▶

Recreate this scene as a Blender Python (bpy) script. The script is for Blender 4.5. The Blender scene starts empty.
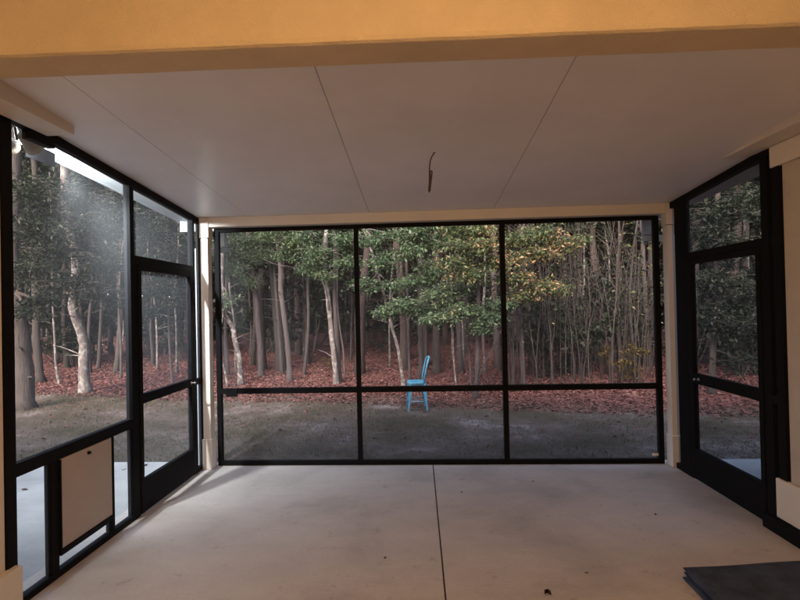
import bpy, bmesh, math, random
import numpy as np
from mathutils import Vector, Matrix
R = math.radians
rng = np.random.default_rng(7)
random.seed(7)
sc = bpy.context.scene
COL = sc.collection

# ------------------------------------------------------------------ camera
F, YAW, PITCH, ROLL, PX, PY, CH = 486.4266, -.0515, .0092, .0214, 392.8888, 302.717, 1.6
cy, sy, cp, sp, cr, sr = math.cos(YAW), math.sin(YAW), math.cos(PITCH), math.sin(PITCH), math.cos(ROLL), math.sin(ROLL)
EX = Vector((cy, -sy, 0)); F0 = Vector((sy, cy, 0))
FW = cp*F0 + Vector((0, 0, sp)); UP0 = -sp*F0 + Vector((0, 0, cp))
RIGHT = cr*EX - sr*UP0; UP = sr*EX + cr*UP0
cam = bpy.data.cameras.new('camera'); co = bpy.data.objects.new('camera', cam); COL.objects.link(co)
co.matrix_world = Matrix(((RIGHT.x, UP.x, -FW.x, 0), (RIGHT.y, UP.y, -FW.y, 0), (RIGHT.z, UP.z, -FW.z, CH), (0, 0, 0, 1)))
cam.sensor_width = 36; cam.lens = F/800*36
cam.shift_x = (400-PX)/800; cam.shift_y = (PY-300)/800
cam.clip_start = .02; cam.clip_end = 500
sc.camera = co


def at(x, y, Y):
    """the point at depth Y that the photograph shows at x, y (used to read the place off the photo)"""
    a, b = x-PX, y-PY
    u = cr*a - sr*b; v = sr*a + cr*b
    d = EX*(u/F) + FW - UP0*(v/F)
    return Vector((0, 0, CH)) + d*(Y/d.y)


# ------------------------------------------------------------------ materials
def new_mat(name):
    m = bpy.data.materials.new(name); m.use_nodes = True
    nt = m.node_tree; nt.nodes.clear()
    out = nt.nodes.new('ShaderNodeOutputMaterial')
    return m, nt, out


def N(nt, t, **kw):
    n = nt.nodes.new(t)
    for k, v in kw.items():
        if k in n.inputs: n.inputs[k].default_value = v
        else: setattr(n, k, v)
    return n


def ramp(nt, stops, fac):
    n = nt.nodes.new('ShaderNodeValToRGB'); e = n.color_ramp.elements
    while len(e) > 1: e.remove(e[-1])
    e[0].position = stops[0][0]; e[0].color = (*stops[0][1], 1)
    for p, c in stops[1:]:
        k = e.new(p); k.color = (*c, 1)
    nt.links.new(fac, n.inputs[0])
    return n


def surf(name, col, rough=.6, var=.12, scale=6, bump=0, bscale=80, metal=0, spec=.5, stretch=None, fine=None):
    """paint / metal / stucco: base colour broken up by two noises, bumped"""
    m, nt, out = new_mat(name)
    p = N(nt, 'ShaderNodeBsdfPrincipled', Roughness=rough, Metallic=metal)
    p.inputs['Specular IOR Level'].default_value = spec
    tc = N(nt, 'ShaderNodeTexCoord'); src = tc.outputs['Object']
    if stretch:
        mp = N(nt, 'ShaderNodeMapping'); mp.inputs['Scale'].default_value = stretch
        nt.links.new(src, mp.inputs[0]); src = mp.outputs[0]
    n1 = N(nt, 'ShaderNodeTexNoise', Scale=scale, Detail=6.0, Roughness=.65)
    nt.links.new(src, n1.inputs['Vector'])
    a = tuple(max(0, c*(1-var)) for c in col); b = tuple(min(1, c*(1+var)) for c in col)
    r = ramp(nt, [(.3, a), (.7, b)], n1.outputs['Fac'])
    nt.links.new(r.outputs[0], p.inputs['Base Color'])
    rr = N(nt, 'ShaderNodeMapRange'); rr.inputs['To Min'].default_value = rough*.85; rr.inputs['To Max'].default_value = min(1, rough*1.2)
    nt.links.new(n1.outputs['Fac'], rr.inputs[0]); nt.links.new(rr.outputs[0], p.inputs['Roughness'])
    if bump:
        n2 = N(nt, 'ShaderNodeTexNoise', Scale=bscale, Detail=5.0)
        nt.links.new(src, n2.inputs['Vector'])
        bp = N(nt, 'ShaderNodeBump', Strength=bump, Distance=.01)
        nt.links.new(n2.outputs['Fac'], bp.inputs['Height']); nt.links.new(bp.outputs[0], p.inputs['Normal'])
    nt.links.new(p.outputs[0], out.inputs[0])
    return m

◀

PROBLEM STATEMENT: Skip the pictures, please, and transcribe only the lines from the beginning of the material through the one that contains "return Vector((0, 0, CH)) + d*(Y/d.y)".

SOLUTION BELOW:
Recreate this scene as a Blender Python (bpy) script. The script is for Blender 4.5. The Blender scene starts empty.
import bpy, bmesh, math, random
import numpy as np
from mathutils import Vector, Matrix
R = math.radians
rng = np.random.default_rng(7)
random.seed(7)
sc = bpy.context.scene
COL = sc.collection

# ------------------------------------------------------------------ camera
F, YAW, PITCH, ROLL, PX, PY, CH = 486.4266, -.0515, .0092, .0214, 392.8888, 302.717, 1.6
cy, sy, cp, sp, cr, sr = math.cos(YAW), math.sin(YAW), math.cos(PITCH), math.sin(PITCH), math.cos(ROLL), math.sin(ROLL)
EX = Vector((cy, -sy, 0)); F0 = Vector((sy, cy, 0))
FW = cp*F0 + Vector((0, 0, sp)); UP0 = -sp*F0 + Vector((0, 0, cp))
RIGHT = cr*EX - sr*UP0; UP = sr*EX + cr*UP0
cam = bpy.data.cameras.new('camera'); co = bpy.data.objects.new('camera', cam); COL.objects.link(co)
co.matrix_world = Matrix(((RIGHT.x, UP.x, -FW.x, 0), (RIGHT.y, UP.y, -FW.y, 0), (RIGHT.z, UP.z, -FW.z, CH), (0, 0, 0, 1)))
cam.sensor_width = 36; cam.lens = F/800*36
cam.shift_x = (400-PX)/800; cam.shift_y = (PY-300)/800
cam.clip_start = .02; cam.clip_end = 500
sc.camera = co


def at(x, y, Y):
    """the point at depth Y that the photograph shows at x, y (used to read the place off the photo)"""
    a, b = x-PX, y-PY
    u = cr*a - sr*b; v = sr*a + cr*b
    d = EX*(u/F) + FW - UP0*(v/F)
    return Vector((0, 0, CH)) + d*(Y/d.y)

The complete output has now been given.